Aquí van unas cuantas obviedades vitales, que son obvias teóricamente desde que nos cuentan eso de que la vida es nacer, relacionarse, reproducirse y morir (como si fuéramos a aceptarlo tan fácilmente, como si fuéramos ovejas dóciles e imbéciles, como si la vida no fuera un viaje de entendimiento profundo, de rebeldía y revelaciones), pero que sólo resultan obvias empíricamente cuando se viven y nos asolan temporalmente y luego reunimos el valor de analizarlas desde la distancia espaciotemporal valorando cuán capaces hemos sido de afrontarlas y cuál será nuestra posición en el futuro.
Las pérdidas, los desencantos con nosotros mismos, con nuestras vidas, con nuestra existencia, con nuestras circunstancias, con nuestros mayores, con nuestros familiares y amigos, etc, son parte esencial de nuestro crecimiento. Suelen responder a pasados demasiado cerrados, llenos de exigencias y perfección, de lazos familiares opresivos, de deseos frustrados, de tabúes, de corsés sentimentales, de alejamiento del dolor y del error, como si la línea recta fuese el único camino a la meta. A veces el sentimiento de derrota es rápidamente sustituido por otro mucho más motivador y positivo y otras veces nos abandonamos al sufrimiento dejando que se instale en nosotros, durante años incluso. Y todo cambia. Y todo se deforma.

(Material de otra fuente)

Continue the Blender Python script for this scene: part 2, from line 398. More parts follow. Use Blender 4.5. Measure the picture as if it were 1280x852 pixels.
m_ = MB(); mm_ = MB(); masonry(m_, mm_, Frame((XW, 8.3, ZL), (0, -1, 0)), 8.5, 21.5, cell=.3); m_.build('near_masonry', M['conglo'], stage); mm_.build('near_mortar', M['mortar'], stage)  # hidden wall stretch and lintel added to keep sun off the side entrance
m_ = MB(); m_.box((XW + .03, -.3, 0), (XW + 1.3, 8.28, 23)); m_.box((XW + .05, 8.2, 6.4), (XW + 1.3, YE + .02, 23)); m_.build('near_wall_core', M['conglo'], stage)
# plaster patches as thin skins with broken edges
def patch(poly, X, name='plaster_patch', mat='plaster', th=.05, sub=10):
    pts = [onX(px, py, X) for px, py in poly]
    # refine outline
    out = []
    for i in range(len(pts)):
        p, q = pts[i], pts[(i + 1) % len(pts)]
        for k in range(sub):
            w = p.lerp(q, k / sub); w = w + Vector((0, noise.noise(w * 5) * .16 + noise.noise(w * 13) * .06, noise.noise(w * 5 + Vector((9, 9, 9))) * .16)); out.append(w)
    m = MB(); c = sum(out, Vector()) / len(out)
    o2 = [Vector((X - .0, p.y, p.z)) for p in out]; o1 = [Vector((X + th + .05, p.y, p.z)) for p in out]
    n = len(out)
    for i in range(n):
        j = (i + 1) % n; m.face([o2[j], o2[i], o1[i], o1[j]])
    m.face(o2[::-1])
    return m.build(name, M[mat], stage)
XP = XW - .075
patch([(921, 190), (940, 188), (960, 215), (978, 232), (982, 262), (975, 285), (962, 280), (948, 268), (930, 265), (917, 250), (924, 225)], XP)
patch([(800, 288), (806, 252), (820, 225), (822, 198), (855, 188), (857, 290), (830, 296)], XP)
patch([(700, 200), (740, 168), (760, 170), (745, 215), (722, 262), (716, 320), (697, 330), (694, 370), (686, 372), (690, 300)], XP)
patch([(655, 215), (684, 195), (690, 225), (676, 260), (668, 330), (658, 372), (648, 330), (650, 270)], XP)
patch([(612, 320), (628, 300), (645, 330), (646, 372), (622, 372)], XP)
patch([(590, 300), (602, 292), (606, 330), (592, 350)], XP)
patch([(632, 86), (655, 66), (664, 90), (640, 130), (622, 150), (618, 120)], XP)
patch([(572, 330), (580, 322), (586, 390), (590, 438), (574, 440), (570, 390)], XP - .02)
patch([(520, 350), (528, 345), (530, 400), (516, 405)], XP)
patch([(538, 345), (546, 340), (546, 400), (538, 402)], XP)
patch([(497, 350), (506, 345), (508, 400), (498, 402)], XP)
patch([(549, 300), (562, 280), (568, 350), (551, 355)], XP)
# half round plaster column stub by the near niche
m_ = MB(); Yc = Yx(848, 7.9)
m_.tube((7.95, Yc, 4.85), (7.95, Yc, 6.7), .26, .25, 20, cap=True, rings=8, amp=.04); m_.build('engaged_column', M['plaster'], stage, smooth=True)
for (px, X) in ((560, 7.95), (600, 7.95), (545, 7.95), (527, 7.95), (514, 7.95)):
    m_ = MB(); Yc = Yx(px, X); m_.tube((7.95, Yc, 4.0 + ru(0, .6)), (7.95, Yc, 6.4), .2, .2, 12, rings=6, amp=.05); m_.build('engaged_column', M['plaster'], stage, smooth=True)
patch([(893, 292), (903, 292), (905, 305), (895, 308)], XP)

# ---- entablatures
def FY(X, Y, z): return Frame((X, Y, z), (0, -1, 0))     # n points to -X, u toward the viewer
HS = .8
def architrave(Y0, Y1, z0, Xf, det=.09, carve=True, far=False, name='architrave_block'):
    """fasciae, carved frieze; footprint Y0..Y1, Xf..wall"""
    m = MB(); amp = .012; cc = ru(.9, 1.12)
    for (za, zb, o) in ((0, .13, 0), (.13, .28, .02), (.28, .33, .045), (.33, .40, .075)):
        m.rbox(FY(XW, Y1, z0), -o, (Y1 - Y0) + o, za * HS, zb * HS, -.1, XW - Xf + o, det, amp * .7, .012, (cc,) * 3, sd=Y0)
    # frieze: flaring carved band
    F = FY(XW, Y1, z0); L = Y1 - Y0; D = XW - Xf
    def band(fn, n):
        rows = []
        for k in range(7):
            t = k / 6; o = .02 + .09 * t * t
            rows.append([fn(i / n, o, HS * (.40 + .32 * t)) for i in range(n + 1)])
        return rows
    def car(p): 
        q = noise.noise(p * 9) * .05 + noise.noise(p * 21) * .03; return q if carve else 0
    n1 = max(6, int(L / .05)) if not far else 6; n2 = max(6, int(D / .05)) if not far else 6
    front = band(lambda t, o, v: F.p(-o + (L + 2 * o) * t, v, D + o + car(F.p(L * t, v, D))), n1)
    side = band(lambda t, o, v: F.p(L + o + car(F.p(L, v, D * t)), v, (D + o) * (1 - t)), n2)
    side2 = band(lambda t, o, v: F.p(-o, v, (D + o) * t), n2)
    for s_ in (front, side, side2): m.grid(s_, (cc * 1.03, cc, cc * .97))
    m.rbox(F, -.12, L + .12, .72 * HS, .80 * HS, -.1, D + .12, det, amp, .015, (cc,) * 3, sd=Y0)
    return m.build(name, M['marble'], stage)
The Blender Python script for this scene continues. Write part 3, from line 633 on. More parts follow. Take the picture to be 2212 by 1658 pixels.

Cuando dejas que el sufrimiento sea parte de ti, de tu carácter, de tu intimidad, la nueva base de tu filosofía e incluso de tu creatividad y se convierte en tu aliado, en la excusa perfecta para seguir viviendo en el inmovilismo, en el falso conformismo, en la convicción de tu propia incapacidad... Crees que la única vía posible es la de ir a la deriva. LLega a gustar cómo te petrifica y te conviertes en víctima de ti mismo y de tus circunstancias y vagas sin rumbo; los horizontes y las expectativas, antes claros y definidos, se diluyen como pintura aguada que escurre sobre el lienzo y el descontento motoriza tus impulsos carnales, espirituales y creativos. Durante mucho tiempo te convences de que quizá siempre has sido así, de que no saldrás de ahí porque en el fondo eres así, que nadie acudirá a salvarte de ti mismo como un ansiado redentor. Lees, buscas desesperadamente el ancla que al izarse te lleve a la superficie para poder respirar aire puro otra vez... Pero no llega porque eres tú. Y llenas páginas de diario con pensamientos funestos y analizas hasta la extenuación la base de tu comportamiento, como si fuera un parásito que pudieras extirpar tan fácilmente. Te dicen el famoso "todo pasa, ten paciencia" pero te pueden la impaciencia y la ansiedad. Y cometes errores. Y dejas de reconocerte. Te transformas.
Pero llega. Llega en un momento cualquiera el día en el que no notas más ese peso. Y no necesitas escribir frenéticamente para llenar tu descontento, para contentar tu hambre de felicidad, de autosatisfacción. Y llega la calma a la mente. Entonces empiezas a desintoxicarte de ti mismo y de tus hábitos durante el sufrimiento y te vuelves a acercar a tu yo de antes pero renovado, con una nueva consciencia de ti mismo y de tu vida. Y encuentras antiguas emociones y las entiendes, pero las nuevas son mucho más potentes e inspiradoras para el día a día. Y entonces eres feliz sin más. Mi consejo es que cuando te reconozcas en ese dulce momento, no busques demasiadas explicaciones y úsalo para reorganizar tu vida y tu interior. Tus valores. Redibuja tus horizontes, defínelos con trazos gruesos y simplemente anda hacia ellos con firmeza. Ya tienes el propósito que te faltaba. Ya puedes caminar sin las piedras en los bolsillos porque las has sacado inconscientemente y te ha gustado sentirte ligero. Ese momento llega y es absolutamente renovador. Aprovéchalo. Quizá tengas las páginas del diario más vacías que nunca. Quizá tengas sequía creativa. No te preocupes. Siempre puedes redirigir tu fantasía en otra dirección. Prueba a buscar de nuevo. No se te ocurra angustiarte. Estás viviendo de verdad. Sólo deja que te inunde la calma.